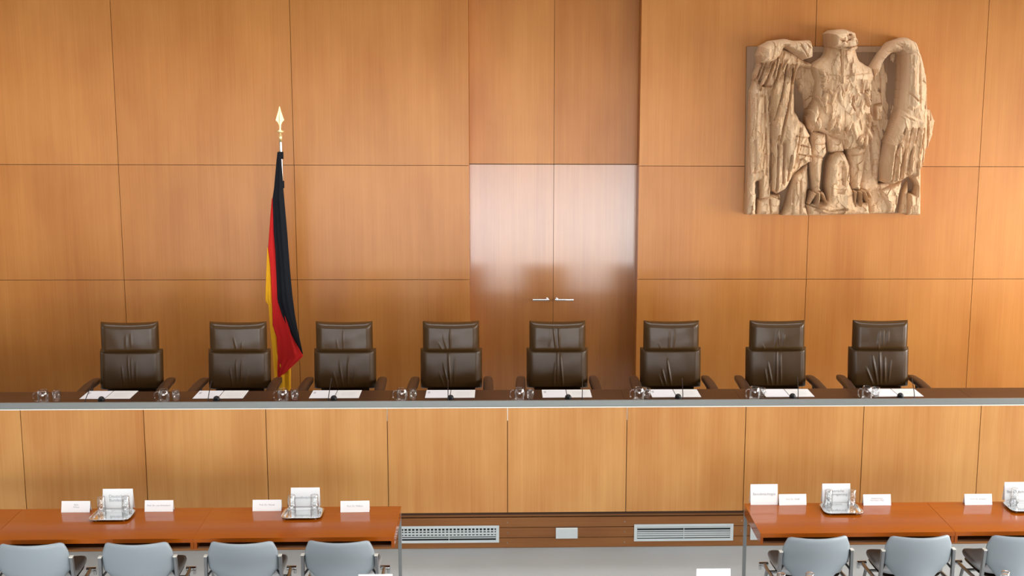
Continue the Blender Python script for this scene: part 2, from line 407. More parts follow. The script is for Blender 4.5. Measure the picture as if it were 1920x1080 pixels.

──────────────────────────────

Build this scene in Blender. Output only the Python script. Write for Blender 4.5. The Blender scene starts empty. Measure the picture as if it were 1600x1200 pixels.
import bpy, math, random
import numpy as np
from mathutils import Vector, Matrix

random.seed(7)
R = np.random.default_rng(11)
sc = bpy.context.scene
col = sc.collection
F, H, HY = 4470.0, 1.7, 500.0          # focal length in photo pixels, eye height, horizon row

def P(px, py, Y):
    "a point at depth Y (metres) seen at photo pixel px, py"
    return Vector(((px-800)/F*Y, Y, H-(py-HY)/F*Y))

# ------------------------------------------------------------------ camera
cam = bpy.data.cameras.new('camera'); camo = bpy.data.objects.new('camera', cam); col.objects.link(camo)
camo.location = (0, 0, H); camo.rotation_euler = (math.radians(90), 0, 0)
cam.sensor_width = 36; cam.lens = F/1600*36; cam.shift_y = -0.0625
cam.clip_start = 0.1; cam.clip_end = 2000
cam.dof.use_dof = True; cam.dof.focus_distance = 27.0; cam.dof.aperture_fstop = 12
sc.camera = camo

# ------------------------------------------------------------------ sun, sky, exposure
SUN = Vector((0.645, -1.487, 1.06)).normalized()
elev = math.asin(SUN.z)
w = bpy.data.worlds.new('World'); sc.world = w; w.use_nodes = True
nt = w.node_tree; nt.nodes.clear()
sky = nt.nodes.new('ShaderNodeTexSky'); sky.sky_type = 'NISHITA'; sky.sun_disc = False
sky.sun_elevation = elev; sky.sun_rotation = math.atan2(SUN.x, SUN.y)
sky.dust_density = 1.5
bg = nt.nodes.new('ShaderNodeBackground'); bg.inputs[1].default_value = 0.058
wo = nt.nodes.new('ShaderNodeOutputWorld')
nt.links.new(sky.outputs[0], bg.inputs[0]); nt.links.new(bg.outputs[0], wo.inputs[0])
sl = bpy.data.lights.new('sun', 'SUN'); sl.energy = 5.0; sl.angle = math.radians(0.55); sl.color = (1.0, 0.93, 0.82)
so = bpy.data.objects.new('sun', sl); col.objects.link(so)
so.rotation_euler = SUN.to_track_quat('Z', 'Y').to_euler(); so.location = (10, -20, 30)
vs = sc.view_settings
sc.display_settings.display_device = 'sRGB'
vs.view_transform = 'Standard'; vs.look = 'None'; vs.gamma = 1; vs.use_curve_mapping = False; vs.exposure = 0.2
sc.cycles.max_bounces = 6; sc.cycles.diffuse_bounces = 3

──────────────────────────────

**Requirements**
Gather up the lines that contain the word "scene".

**Final answer**
Continue the Blender Python script for this scene: part 2, from line 407. More parts follow. The script is for Blender 4.5. Measure the picture as if it were 1920x1080 pixels.
Build this scene in Blender. Output only the Python script. Write for Blender 4.5. The Blender scene starts empty. Measure the picture as if it were 1600x1200 pixels.
sc = bpy.context.scene